+++ MATERIAL SHOWN +++

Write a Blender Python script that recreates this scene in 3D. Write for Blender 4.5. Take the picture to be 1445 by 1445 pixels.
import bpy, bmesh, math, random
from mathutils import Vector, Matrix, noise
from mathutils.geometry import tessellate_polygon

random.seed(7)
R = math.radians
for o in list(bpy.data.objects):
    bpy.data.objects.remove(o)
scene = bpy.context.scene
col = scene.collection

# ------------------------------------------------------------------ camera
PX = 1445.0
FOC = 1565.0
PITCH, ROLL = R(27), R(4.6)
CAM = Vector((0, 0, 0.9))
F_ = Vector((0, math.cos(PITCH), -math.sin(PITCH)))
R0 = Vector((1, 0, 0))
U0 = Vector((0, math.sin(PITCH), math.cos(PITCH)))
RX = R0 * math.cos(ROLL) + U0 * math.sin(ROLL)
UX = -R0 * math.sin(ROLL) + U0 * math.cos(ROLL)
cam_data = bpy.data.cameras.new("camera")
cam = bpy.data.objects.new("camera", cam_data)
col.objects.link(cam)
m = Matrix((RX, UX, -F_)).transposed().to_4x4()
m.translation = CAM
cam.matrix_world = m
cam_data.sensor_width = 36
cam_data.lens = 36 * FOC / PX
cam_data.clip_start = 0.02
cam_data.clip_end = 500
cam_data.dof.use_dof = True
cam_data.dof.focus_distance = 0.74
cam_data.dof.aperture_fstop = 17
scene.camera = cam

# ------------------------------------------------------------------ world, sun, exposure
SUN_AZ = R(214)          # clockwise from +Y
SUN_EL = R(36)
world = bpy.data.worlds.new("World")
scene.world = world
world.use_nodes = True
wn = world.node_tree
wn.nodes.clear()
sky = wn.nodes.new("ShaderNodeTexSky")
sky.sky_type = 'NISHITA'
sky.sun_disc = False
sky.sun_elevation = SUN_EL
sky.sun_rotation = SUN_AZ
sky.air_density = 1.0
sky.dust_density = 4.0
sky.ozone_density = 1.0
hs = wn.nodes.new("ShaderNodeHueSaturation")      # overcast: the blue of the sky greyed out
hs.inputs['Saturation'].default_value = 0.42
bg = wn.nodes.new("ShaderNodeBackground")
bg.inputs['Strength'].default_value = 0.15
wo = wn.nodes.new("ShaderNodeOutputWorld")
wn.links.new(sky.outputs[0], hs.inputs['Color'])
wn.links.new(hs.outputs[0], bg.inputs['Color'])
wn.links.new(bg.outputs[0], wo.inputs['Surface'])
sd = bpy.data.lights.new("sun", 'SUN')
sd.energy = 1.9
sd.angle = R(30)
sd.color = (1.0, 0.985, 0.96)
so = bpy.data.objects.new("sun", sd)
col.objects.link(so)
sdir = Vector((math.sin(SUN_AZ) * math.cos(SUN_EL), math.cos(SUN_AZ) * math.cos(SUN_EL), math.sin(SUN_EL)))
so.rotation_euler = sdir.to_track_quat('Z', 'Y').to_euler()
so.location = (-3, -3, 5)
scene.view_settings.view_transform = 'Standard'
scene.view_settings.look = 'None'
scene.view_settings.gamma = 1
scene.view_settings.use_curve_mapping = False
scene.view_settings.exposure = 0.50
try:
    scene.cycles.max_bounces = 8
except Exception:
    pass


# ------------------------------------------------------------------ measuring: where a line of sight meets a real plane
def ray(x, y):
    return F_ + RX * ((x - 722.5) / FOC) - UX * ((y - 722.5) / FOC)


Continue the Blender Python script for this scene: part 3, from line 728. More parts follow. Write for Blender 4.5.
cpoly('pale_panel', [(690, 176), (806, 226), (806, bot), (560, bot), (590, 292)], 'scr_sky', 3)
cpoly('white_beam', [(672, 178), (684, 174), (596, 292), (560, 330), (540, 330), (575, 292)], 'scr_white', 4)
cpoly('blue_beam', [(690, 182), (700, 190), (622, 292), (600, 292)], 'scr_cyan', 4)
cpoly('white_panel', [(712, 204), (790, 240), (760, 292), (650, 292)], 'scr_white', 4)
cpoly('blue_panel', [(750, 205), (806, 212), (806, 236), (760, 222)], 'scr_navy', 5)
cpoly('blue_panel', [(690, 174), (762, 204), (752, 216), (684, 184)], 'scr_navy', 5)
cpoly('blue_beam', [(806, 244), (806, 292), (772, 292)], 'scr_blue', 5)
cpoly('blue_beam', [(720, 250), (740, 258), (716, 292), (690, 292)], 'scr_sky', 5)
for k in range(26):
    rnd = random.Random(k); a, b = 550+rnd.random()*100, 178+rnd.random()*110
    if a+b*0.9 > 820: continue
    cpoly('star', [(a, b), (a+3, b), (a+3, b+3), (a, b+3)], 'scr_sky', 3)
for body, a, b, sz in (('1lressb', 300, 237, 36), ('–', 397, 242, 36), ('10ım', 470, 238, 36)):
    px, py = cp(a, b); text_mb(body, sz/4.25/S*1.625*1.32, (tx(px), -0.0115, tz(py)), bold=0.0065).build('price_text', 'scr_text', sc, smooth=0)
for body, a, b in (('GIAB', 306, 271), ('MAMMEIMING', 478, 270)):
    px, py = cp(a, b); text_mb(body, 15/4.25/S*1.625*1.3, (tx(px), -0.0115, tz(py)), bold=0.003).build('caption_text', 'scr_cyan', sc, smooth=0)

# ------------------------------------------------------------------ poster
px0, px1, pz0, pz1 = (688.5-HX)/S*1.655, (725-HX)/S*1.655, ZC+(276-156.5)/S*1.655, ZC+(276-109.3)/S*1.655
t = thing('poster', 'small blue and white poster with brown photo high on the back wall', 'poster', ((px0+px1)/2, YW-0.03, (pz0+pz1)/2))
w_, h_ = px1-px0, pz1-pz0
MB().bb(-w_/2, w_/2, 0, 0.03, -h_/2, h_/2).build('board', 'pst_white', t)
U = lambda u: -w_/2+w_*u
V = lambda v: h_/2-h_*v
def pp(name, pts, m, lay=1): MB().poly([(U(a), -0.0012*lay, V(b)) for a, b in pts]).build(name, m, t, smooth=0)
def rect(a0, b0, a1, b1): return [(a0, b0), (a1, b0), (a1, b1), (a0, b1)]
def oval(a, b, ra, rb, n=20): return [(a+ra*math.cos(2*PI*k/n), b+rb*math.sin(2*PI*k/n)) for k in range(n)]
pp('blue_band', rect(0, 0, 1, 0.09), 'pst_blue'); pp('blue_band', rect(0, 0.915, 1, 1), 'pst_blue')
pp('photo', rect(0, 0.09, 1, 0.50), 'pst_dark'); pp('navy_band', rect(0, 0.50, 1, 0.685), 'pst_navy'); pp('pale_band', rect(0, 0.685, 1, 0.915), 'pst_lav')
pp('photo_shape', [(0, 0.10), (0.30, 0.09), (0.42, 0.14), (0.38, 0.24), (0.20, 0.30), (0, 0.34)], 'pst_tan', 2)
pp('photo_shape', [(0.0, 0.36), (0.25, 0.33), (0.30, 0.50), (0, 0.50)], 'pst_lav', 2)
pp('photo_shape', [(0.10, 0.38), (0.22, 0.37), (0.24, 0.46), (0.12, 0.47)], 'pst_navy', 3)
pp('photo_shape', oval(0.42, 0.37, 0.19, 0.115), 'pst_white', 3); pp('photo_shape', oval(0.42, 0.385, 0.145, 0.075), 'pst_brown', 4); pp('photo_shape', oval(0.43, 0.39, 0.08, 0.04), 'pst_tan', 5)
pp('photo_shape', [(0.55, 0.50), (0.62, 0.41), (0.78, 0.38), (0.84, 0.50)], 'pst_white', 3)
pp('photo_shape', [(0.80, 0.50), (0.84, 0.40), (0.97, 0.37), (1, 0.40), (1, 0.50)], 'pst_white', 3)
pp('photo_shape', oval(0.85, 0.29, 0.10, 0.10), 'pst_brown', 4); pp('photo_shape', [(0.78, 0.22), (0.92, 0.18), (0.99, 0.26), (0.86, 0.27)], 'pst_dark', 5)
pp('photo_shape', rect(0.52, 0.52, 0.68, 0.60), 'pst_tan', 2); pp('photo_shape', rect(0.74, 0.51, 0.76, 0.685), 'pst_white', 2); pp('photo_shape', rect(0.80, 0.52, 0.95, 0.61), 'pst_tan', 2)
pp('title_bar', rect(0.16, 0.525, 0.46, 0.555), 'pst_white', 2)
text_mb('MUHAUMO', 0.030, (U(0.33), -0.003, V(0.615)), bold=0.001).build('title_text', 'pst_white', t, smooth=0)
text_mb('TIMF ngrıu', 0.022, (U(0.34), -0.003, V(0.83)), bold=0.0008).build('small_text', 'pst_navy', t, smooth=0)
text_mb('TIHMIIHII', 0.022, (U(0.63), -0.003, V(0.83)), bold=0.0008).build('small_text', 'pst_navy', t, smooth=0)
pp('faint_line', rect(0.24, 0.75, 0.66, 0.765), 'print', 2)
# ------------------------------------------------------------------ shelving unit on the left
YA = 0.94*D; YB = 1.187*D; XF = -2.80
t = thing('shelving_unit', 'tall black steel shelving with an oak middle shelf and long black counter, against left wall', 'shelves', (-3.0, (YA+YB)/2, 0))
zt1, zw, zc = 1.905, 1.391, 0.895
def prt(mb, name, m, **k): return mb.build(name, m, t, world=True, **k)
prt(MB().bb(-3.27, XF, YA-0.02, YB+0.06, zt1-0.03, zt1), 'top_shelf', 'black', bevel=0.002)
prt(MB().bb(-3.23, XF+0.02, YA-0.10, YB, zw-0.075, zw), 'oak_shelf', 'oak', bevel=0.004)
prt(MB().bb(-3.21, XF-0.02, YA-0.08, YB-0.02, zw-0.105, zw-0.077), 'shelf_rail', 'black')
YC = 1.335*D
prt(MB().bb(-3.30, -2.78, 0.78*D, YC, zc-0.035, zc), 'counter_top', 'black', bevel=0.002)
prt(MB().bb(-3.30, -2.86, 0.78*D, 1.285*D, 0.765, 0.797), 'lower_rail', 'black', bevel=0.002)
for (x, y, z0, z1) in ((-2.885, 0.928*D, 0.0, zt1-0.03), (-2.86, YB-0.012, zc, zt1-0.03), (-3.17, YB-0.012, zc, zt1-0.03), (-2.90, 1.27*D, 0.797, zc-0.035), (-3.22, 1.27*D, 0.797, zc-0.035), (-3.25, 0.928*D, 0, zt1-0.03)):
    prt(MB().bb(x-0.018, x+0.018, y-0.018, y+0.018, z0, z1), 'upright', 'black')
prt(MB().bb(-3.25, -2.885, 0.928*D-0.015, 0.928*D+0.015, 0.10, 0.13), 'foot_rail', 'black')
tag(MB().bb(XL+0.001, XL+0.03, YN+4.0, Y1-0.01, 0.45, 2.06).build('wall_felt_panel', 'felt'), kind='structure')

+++

*THE PROBLEM*. Quote exactly the first line of the data and every line after it through the one holding "scene.camera = cam".

*WRITTEN SOLUTION*.
Write a Blender Python script that recreates this scene in 3D. Write for Blender 4.5. Take the picture to be 1445 by 1445 pixels.
import bpy, bmesh, math, random
from mathutils import Vector, Matrix, noise
from mathutils.geometry import tessellate_polygon

random.seed(7)
R = math.radians
for o in list(bpy.data.objects):
    bpy.data.objects.remove(o)
scene = bpy.context.scene
col = scene.collection

# ------------------------------------------------------------------ camera
PX = 1445.0
FOC = 1565.0
PITCH, ROLL = R(27), R(4.6)
CAM = Vector((0, 0, 0.9))
F_ = Vector((0, math.cos(PITCH), -math.sin(PITCH)))
R0 = Vector((1, 0, 0))
U0 = Vector((0, math.sin(PITCH), math.cos(PITCH)))
RX = R0 * math.cos(ROLL) + U0 * math.sin(ROLL)
UX = -R0 * math.sin(ROLL) + U0 * math.cos(ROLL)
cam_data = bpy.data.cameras.new("camera")
cam = bpy.data.objects.new("camera", cam_data)
col.objects.link(cam)
m = Matrix((RX, UX, -F_)).transposed().to_4x4()
m.translation = CAM
cam.matrix_world = m
cam_data.sensor_width = 36
cam_data.lens = 36 * FOC / PX
cam_data.clip_start = 0.02
cam_data.clip_end = 500
cam_data.dof.use_dof = True
cam_data.dof.focus_distance = 0.74
cam_data.dof.aperture_fstop = 17
scene.camera = cam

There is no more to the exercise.